Retype the records below from their first line through the line containing "from mathutils import Vector, Matrix", and include nothing else.
>>>>>
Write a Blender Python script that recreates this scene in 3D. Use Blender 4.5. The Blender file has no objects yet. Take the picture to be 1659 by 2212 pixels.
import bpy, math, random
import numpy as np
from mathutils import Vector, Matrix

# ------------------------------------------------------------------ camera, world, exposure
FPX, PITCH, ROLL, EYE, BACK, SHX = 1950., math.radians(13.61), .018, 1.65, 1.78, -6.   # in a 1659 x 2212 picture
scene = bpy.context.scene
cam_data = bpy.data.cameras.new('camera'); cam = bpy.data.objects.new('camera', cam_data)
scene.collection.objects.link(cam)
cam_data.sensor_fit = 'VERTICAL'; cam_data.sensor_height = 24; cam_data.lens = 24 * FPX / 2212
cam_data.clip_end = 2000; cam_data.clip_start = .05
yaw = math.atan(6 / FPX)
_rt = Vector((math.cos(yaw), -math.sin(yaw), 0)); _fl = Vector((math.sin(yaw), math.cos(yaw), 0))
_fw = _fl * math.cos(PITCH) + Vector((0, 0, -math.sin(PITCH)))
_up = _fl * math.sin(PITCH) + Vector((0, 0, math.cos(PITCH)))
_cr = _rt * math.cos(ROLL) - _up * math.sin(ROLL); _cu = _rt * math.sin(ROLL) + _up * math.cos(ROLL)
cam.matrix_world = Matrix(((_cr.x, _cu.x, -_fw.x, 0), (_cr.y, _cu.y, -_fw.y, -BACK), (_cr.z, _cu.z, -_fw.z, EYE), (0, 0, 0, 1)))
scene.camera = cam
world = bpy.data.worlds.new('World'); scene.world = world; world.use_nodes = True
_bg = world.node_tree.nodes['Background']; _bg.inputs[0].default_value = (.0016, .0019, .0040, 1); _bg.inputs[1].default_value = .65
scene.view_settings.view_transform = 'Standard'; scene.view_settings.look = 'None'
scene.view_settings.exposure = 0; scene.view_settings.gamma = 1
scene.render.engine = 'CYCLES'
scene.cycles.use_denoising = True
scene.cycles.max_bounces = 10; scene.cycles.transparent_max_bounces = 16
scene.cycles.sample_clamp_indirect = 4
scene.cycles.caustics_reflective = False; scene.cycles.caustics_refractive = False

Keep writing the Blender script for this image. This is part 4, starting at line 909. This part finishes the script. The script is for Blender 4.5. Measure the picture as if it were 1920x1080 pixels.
<<<<<
● **Written solution**
Write a Blender Python script that recreates this scene in 3D. Use Blender 4.5. The Blender file has no objects yet. Take the picture to be 1659 by 2212 pixels.
import bpy, math, random
import numpy as np
from mathutils import Vector, Matrix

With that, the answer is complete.